I see research on Chicana/o/x music culture as a part of larger historical processes and experiences not just in Mexico, but also in Latin America.  [These] music cultures are certainly also American music cultures, but they are deeply connected to histories and aesthetics in the hemisphere.  My own research on movimiento music has shown there are direct connections to protest song traditions throughout Latin America, and that contemporary Chicana/o/x popular music-making and fandoms are also connected to trends in this part of the world. 

Your research is deeply focused on movimiento music. What is it about?

Movimiento musicians were activists or closely related to those circles during the Chicano Movement. They played at public rallies and meetings of the movement, and they sang about everything from identity to race, to specific kinds of campaigns, such as the farmworkers and what they were doing, to solidarity with current or historic struggles for justice. The songs ranged from broad movement themes to very local issues, for example, a farm worker song might be about a specific grower, the owner of the farm, and the way the workers were treated.

What are the hallmarks of son jarocho music?

It is a very participatory tradition, and you go not to sit and watch but to play music, sing, and dance. Son jarocho is about honoring community ties and coming together by sharing these expressive traditions.  It’s typically very local and comprised of people from small pueblos and ranch towns, where you can count on your hands everyone who lives in the area but can be organized around a larger sense of community, the Fandango Fronterizo is an example of such a gathering.

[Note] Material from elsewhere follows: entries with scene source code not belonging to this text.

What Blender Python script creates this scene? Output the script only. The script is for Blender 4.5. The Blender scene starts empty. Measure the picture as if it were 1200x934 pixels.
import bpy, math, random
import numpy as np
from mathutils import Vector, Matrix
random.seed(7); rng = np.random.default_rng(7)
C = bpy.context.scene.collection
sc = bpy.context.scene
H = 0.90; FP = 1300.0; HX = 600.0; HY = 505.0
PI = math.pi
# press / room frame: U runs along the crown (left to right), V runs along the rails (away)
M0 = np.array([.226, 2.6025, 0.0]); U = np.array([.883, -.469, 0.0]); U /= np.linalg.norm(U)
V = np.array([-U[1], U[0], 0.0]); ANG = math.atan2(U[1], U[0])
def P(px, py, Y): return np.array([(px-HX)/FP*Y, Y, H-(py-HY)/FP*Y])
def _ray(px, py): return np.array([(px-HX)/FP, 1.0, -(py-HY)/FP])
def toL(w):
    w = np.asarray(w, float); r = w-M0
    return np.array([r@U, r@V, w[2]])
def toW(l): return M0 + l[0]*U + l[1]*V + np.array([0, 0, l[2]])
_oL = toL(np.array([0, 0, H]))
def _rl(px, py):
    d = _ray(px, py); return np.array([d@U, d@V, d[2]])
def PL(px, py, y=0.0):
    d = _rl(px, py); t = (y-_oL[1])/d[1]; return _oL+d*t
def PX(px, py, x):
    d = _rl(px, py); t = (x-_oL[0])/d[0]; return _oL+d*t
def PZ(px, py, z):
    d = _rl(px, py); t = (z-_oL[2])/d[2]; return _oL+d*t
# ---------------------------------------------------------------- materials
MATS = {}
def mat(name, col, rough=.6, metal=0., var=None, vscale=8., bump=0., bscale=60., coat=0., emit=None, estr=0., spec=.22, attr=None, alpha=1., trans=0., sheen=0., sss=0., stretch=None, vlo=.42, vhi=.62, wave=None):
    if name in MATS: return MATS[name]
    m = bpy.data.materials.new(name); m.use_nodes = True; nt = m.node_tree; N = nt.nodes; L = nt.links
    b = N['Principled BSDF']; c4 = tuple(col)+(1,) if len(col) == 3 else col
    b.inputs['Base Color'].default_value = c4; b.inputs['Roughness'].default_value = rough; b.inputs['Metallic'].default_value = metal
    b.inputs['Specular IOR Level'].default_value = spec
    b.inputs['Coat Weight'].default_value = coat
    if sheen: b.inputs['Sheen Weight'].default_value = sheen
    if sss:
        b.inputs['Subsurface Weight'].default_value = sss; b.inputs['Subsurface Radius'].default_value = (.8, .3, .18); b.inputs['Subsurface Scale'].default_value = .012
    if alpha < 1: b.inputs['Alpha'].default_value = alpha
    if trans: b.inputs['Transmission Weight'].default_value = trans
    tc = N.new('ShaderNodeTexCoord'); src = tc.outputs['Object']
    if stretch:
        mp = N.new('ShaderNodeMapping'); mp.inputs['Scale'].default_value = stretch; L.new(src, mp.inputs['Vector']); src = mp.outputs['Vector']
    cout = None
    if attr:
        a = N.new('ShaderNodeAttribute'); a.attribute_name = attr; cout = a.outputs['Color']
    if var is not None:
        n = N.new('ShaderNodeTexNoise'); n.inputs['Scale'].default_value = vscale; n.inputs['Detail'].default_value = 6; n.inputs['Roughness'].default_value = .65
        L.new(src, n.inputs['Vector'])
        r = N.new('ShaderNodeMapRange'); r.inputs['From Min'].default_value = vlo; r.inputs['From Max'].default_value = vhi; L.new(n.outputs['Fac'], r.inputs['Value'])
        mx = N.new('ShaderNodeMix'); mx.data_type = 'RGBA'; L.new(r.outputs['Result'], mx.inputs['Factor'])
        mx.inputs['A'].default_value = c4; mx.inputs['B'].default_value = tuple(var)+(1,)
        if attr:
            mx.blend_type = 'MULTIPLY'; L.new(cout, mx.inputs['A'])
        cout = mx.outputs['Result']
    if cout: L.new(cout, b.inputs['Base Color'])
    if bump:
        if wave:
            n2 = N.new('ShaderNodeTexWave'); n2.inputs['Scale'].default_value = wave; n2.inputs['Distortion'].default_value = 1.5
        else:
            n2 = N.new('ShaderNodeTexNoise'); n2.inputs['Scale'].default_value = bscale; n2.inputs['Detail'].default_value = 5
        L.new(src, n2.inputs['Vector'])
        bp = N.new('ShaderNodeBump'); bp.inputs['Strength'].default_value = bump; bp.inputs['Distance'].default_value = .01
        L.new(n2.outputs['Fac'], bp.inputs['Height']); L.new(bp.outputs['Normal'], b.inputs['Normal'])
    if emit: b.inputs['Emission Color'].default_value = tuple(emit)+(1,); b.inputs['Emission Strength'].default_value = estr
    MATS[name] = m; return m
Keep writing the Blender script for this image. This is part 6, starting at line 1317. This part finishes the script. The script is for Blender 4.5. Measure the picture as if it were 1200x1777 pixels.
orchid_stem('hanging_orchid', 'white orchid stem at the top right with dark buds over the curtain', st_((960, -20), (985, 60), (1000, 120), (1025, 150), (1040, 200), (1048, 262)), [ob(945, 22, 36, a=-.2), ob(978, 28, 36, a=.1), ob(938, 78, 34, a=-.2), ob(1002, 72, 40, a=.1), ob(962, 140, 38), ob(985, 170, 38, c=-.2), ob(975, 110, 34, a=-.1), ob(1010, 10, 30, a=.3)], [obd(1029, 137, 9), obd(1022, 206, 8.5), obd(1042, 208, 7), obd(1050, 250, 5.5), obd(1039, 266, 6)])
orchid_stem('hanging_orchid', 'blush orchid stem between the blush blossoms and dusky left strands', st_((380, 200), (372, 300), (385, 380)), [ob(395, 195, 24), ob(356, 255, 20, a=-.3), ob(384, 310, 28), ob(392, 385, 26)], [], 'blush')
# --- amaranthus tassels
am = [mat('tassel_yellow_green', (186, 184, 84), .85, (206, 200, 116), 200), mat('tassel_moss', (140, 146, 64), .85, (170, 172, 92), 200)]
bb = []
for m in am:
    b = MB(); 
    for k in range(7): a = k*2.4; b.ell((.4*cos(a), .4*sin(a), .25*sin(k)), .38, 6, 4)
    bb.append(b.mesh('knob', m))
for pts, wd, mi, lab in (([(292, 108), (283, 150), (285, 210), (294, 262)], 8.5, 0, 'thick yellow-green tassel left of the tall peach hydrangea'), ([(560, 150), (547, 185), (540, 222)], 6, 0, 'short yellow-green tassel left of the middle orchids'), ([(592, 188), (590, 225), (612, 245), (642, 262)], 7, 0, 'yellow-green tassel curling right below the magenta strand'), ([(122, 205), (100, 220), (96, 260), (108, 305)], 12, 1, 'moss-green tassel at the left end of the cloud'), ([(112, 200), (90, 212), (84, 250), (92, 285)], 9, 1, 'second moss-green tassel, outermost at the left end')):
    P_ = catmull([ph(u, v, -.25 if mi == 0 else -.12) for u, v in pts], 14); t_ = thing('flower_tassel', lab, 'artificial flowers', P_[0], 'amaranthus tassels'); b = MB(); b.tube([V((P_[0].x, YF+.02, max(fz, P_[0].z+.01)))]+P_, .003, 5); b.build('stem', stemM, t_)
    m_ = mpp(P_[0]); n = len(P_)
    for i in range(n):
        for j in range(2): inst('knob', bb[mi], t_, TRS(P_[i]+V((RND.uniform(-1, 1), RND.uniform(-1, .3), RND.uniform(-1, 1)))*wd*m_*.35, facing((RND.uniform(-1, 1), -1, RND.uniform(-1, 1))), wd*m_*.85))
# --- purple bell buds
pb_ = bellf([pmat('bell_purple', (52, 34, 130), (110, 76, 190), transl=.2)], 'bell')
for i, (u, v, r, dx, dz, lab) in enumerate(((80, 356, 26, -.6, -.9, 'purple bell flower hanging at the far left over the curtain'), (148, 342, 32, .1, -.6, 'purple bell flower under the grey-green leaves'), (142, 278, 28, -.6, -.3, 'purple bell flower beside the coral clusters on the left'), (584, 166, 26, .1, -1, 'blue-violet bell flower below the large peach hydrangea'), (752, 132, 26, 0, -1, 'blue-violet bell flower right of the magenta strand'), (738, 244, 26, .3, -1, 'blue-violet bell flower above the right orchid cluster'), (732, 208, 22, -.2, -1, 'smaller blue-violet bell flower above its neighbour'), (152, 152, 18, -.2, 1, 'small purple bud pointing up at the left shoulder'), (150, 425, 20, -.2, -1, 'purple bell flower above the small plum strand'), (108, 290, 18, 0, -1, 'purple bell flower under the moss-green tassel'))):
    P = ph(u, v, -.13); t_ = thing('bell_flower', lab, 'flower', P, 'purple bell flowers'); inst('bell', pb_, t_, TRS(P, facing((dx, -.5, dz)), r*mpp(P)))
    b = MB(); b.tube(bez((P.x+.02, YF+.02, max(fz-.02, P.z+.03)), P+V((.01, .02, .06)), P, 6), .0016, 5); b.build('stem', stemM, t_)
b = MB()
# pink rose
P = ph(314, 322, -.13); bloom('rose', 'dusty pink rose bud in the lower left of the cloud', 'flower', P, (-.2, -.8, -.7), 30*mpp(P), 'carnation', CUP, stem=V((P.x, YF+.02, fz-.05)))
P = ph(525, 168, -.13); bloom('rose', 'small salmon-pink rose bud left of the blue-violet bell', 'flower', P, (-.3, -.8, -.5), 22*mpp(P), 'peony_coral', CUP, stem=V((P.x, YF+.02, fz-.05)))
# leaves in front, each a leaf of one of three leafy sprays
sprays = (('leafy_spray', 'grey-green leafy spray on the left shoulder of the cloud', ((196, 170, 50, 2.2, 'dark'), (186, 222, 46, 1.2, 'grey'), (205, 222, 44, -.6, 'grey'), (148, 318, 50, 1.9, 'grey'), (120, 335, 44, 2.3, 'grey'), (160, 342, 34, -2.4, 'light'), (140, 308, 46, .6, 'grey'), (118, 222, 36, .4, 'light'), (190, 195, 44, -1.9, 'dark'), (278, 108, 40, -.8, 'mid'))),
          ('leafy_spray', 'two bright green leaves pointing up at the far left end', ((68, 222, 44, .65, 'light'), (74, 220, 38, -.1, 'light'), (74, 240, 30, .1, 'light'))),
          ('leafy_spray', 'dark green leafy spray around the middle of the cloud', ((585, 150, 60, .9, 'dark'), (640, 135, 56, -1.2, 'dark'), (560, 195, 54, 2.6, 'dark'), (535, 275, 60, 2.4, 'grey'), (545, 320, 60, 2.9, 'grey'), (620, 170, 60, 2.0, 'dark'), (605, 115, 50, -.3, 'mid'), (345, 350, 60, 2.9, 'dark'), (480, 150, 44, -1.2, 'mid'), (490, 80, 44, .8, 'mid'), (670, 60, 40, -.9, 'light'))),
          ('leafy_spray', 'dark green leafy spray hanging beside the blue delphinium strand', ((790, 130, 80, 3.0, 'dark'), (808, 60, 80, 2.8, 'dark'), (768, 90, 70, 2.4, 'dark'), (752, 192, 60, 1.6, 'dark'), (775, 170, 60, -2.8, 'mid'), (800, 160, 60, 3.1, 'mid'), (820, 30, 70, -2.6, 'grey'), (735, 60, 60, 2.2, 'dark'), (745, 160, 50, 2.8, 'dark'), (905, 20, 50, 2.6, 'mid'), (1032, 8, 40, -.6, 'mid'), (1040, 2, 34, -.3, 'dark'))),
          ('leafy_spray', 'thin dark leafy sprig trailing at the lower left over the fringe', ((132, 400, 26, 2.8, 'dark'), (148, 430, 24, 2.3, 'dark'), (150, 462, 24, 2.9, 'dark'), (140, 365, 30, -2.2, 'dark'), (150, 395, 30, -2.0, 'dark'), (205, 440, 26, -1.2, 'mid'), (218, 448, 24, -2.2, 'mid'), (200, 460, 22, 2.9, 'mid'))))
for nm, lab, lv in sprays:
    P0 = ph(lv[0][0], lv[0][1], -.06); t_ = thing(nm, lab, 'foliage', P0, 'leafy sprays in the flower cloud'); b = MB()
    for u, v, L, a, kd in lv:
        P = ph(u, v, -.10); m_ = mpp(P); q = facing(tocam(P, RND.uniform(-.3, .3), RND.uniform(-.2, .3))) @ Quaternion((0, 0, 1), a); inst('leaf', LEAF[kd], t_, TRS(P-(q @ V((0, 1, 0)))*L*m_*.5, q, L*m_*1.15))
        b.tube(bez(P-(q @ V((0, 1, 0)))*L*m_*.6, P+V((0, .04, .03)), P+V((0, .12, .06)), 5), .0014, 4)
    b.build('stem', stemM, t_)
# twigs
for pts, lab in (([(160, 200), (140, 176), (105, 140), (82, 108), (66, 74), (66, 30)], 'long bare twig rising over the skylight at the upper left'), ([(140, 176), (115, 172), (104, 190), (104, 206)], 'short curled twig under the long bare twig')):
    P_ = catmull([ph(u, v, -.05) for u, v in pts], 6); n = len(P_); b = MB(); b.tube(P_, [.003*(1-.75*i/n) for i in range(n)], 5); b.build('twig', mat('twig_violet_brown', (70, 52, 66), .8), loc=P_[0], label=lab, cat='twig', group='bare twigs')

The Fandango Fronterizo brings participants together from both sides of the border for a celebration of music and dance. The event symbolizes unity and solidarity, emphasizing cultural ties and transcending political boundaries. How has it changed over time?

It has evolved and changed with its content and size but still has its roots in “remaking” the community. Also, there is an implicit critique of border and immigration issues.  That may be loosely based on the problems that son jarocho musicians from Veracruz face in their attempts to cross the border to share music culture with ethnic Mexican communities in the U.S., but it seems to speak more to communities on both sides about the problem of the border wall and contemporary immigration policies. Son jarocho has been very present in the world of Chicana/o/x music — from Los Lobos, who have their own incredible story with son jarocho, to more contemporary groups — like Cambalache and Las Cafeteras — who have taken the sound to a new level of popularity. 

Do son jarocho and movimiento music inform popular Chicana/o/x music? 

Son jarocho is a part of Caribbean music culture as Veracruz state sits on the Gulf of Mexico, and there are definite links to other Afro-Caribbean musics, but it is more present among Chicanos than Latinos in general.  Movimiento music is more of a historical influence than a musical influence on our contemporary sounds insofar as it stands as a sound defined by a significant historical moment, shaped by contemporary politics, identities, and how the struggle for social change continues today.

What do you wish more people understood when it comes to music history?

I would say [understanding] how connected movimiento was to numerous social movements and the music of those movements.  There are direct connections to nueva canción from Latin America to the music of the Cuban Revolution, and Mexican versions of the above — as well as the regional traditional music from Mexico. But it was also directly connected to labor and union songs, to Freedom Songs of the Southern Civil Rights Movement, and American popular music from the folk revival to Santana.